* DATASET EXTRACT:

--*--

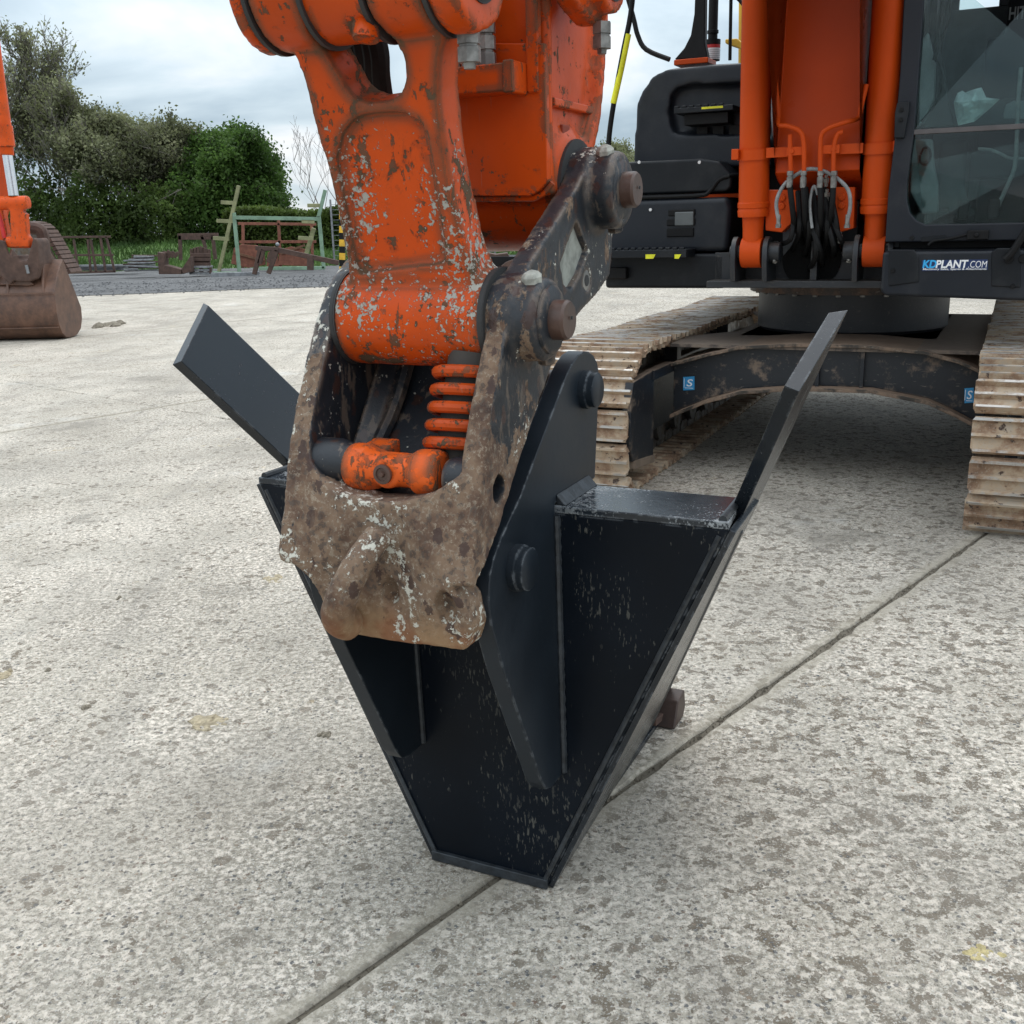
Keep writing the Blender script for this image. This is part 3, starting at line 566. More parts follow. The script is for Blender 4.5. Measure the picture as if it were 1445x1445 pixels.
EAR = [(.233, 1.208), (.221, 1.238), (.197, 1.258), (.168, 1.270), (.138, 1.274), (.105, 1.270), (.070, 1.256), (.038, 1.237), (-.207, 1.033), (-.300, .972), (-.330, .945), (-.350, .915), (-.361, .866), (-.352, .82), (-.302, .698), (-.132, .366), (-.110, .338), (-.082, .327), (-.0, .327), (-.036, .955), (-.036, .975), (.202, .975)]
for s in (-1, 1):
    a0, a1 = (.165, .205) if s > 0 else (-.205, -.165)
    e = vb.part('ear', MB().plateA(EAR, a0, a1), M_ear, bevel=.003)
    for (D, Z, r) in ((.139, 1.190, .042), (-.237, .896, .047)):
        x = s * .205
        vb.part('pin_boss', MB().lathe((x, D, Z), (s, 0, 0), [(-.004, r), (.014, r), (.016, r - .004), (.030, r - .004), (.033, r - .008)]), M_ear, bevel=0, smooth=40)
    # welds round the ear
    vb.part('weld_bead', MB().tube([(s * .209, -.006 - .034 * z, z) for z in np.linspace(.335, .95, 44)], lambda t: .0085 + .0012 * sin(t * 130), 8, 1), WB)
    vb.part('weld_bead', MB().tube([(s * .161, -.006 - .034 * z, z) for z in np.linspace(.335, .95, 44)], .0075, 8, 1), WB)
    vb.part('weld_bead', MB().prism([(s * .205, -.03, T_ + .016), (s * .228, -.03, T_ + .016), (s * .205, -.03, T_ + .040)], (0, .19, 0)), WB, bevel=.003)
    vb.part('weld_bead', MB().tube([(s * (SA(d, T_) - .014), d, T_ + .018) for d in np.linspace(-.03, .14, 14)], .009, 8, 1), WB)
# two pins that the hitch jaws hold
for (D, Z, r) in ((.139, 1.190, .040), (-.237, .896, .044)):
    vb.part('bucket_pin', MB().cyl((-.168, D, Z), (.168, D, Z), r), M_pin)

# ------------------------------------------------------------------ quick hitch
qh = Thing('quick_hitch', 'muddy brown cast quick hitch with orange lock spring, clamped on the black bucket', 'hitch', (0, -.2, .75))
off = qh.off
RIM = [(.219, 1.700), (.160, 1.668), (.09, 1.616), (-.03, 1.545), (-.138, 1.484), (-.19, 1.453), (-.222, 1.425), (-.26, 1.37), (-.298, 1.305), (-.345, 1.215), (-.378, 1.14), (-.405, 1.05), (-.432, .95), (-.440, .928), (-.425, .915), (-.32, 1.00), (-.24, 1.09), (-.163, 1.169), (-.11, 1.218), (-.057, 1.267), (.02, 1.32), (.101, 1.361), (.20, 1.39), (.285, 1.428), (.30, 1.48), (.304, 1.56), (.295, 1.64), (.270, 1.688), (.245, 1.702)]
parts = []
for s in (-1, 1):
    parts.append(MB().plateA(RIM, s * .168, s * .212))
    # raised front rim of the side plate
    rim = [RIM[i] for i in range(0, 14)]
    parts.append(MB().tube([(s * .198, D + .012, Z - .010) for D, Z in rim], .0145, 8, 2))
    for (D, Z, r, l) in ((-.18, 1.372, .078, .262), (.21, 1.609, .080, .268)):
        if s < 0:
            if D > 0: parts.append(MB().cyl((-.155, D, Z), (-.225, D, Z), r))
            continue
        parts.append(MB().lathe((s * .15, D, Z), (s, 0, 0), [(0, r + .006), (.062, r + .006), (.070, r), (l - .158, r), (l - .149, r - .008)]))
APR = [tuple(onD(u, v, -.42)[::2]) for u, v in [(400, 612), (414, 612), (421, 650), (440, 677), (470, 697), (510, 710), (555, 712), (600, 701), (640, 673), (656, 645), (666, 612), (683, 612), (684, 700), (676, 760), (667, 812), (655, 822), (640, 819), (659, 850), (664, 890), (650, 923), (640, 922), (560, 911), (500, 902), (470, 885), (458, 862), (450, 835), (440, 812), (425, 795), (408, 789), (396, 778), (390, 740)]]
APR = [(max(-.213, min(.213, a)), z) for a, z in APR]
RF = [(.93, -.444), (.95, -.436), (1.05, -.408), (1.14, -.382), (1.20, -.355)]
def rimD(z): return float(np.interp(z, [q[0] for q in RF], [q[1] for q in RF])) + .26 * max(0, .93 - z)
apm = MB(); na = len(APR); apm.add([(a, rimD(z), z) for a, z in APR] + [(a, rimD(z) + .075, z) for a, z in APR], [tuple(range(na))[::-1], tuple(range(na, 2 * na))] + [(i, (i + 1) % na, na + (i + 1) % na, na + i) for i in range(na)])
_t = bmesh.new(); _m = apm.mesh('t'); _t.from_mesh(_m); bmesh.ops.triangulate(_t, faces=_t.faces); parts.append(MB().add([v.co[:] for v in _t.verts], [[v.index for v in f.verts] for f in _t.faces])); _t.free()
# lower jaw, narrower, running back under the front pin
jaw = [(-.40, .90), (-.385, .785), (-.35, .755), (-.18, .775), (-.10, .82), (-.06, .88), (-.08, .93), (-.16, .945), (-.20, .86), (-.27, .83), (-.30, .86), (-.30, .95), (-.24, 1.0), (-.36, 1.03)]
parts.append(MB().plateA(jaw, -.120, .146))
# lifting lug
parts.append(MB().tube([(.018, -.425, 1.0), (-.006, -.472, .948), (-.030, -.490, .895), (-.052, -.480, .845), (-.058, -.44, .815)], lambda t: .027 + .008 * t, 12, 4))
ov = onA(705, 690, .212)
cuts = [MB().ball((.016, -.44, .876), (.025, .07, .038), 16, 10), MB().ball((.150, -.435, .866), (.023, .042, .042), 20, 12),
        MB().lathe((.12, ov[1], ov[2]), (1, 0, 0), [(0, .027), (.25, .027)]), MB().lathe((-.30, ov[1], ov[2]), (1, 0, 0), [(0, .027), (.18, .027)])]
dia = [onA(u, v, .208)[1:] for u, v in [(811, 312), (827, 354), (815, 388), (803, 408), (794, 402), (788, 373)]]
cuts.append(MB().plateA(dia, .196, .25))
ovl = onA(826, 396, .208); cuts.append(MB().cyl((.16, ovl[1], ovl[2]), (.25, ovl[1], ovl[2]), .021))
me = sculpt(parts, cuts, .0046, 3, off, .0013, 30, 'hitch_body')
for q in (M_cast, M_cast_side, M_cast_in): me.materials.append(q)
for p in me.polygons:
    c = p.center; zz_ = c.z + off[2]; w = .04 * noise.noise(c * 11); n_ = p.normal
    hole = hypot(c.y + off[1] - ov[1], zz_ - ov[2]) < .029 and abs(c.x) < .207 and abs(c.x) > .12  # hole walls take the black inside material, shade put into the colour
    inner = hole or abs(c.x) < .185 and n_.x * c.x < -.55 * abs(c.x) and zz_ > 1.0 or (n_.y > .5 and zz_ > .95)
    p.material_index = 2 if inner else 0
qh.part('hitch_body', me, None, smooth=180)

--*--

* YOUR TASK: Identify every line above with the string "parts" in it. Copy those lines.

* RESULT BELOW:
Keep writing the Blender script for this image. This is part 3, starting at line 566. More parts follow. The script is for Blender 4.5. Measure the picture as if it were 1445x1445 pixels.
parts = []
    parts.append(MB().plateA(RIM, s * .168, s * .212))
    parts.append(MB().tube([(s * .198, D + .012, Z - .010) for D, Z in rim], .0145, 8, 2))
            if D > 0: parts.append(MB().cyl((-.155, D, Z), (-.225, D, Z), r))
        parts.append(MB().lathe((s * .15, D, Z), (s, 0, 0), [(0, r + .006), (.062, r + .006), (.070, r), (l - .158, r), (l - .149, r - .008)]))
_t = bmesh.new(); _m = apm.mesh('t'); _t.from_mesh(_m); bmesh.ops.triangulate(_t, faces=_t.faces); parts.append(MB().add([v.co[:] for v in _t.verts], [[v.index for v in f.verts] for f in _t.faces])); _t.free()
parts.append(MB().plateA(jaw, -.120, .146))
parts.append(MB().tube([(.018, -.425, 1.0), (-.006, -.472, .948), (-.030, -.490, .895), (-.052, -.480, .845), (-.058, -.44, .815)], lambda t: .027 + .008 * t, 12, 4))
me = sculpt(parts, cuts, .0046, 3, off, .0013, 30, 'hitch_body')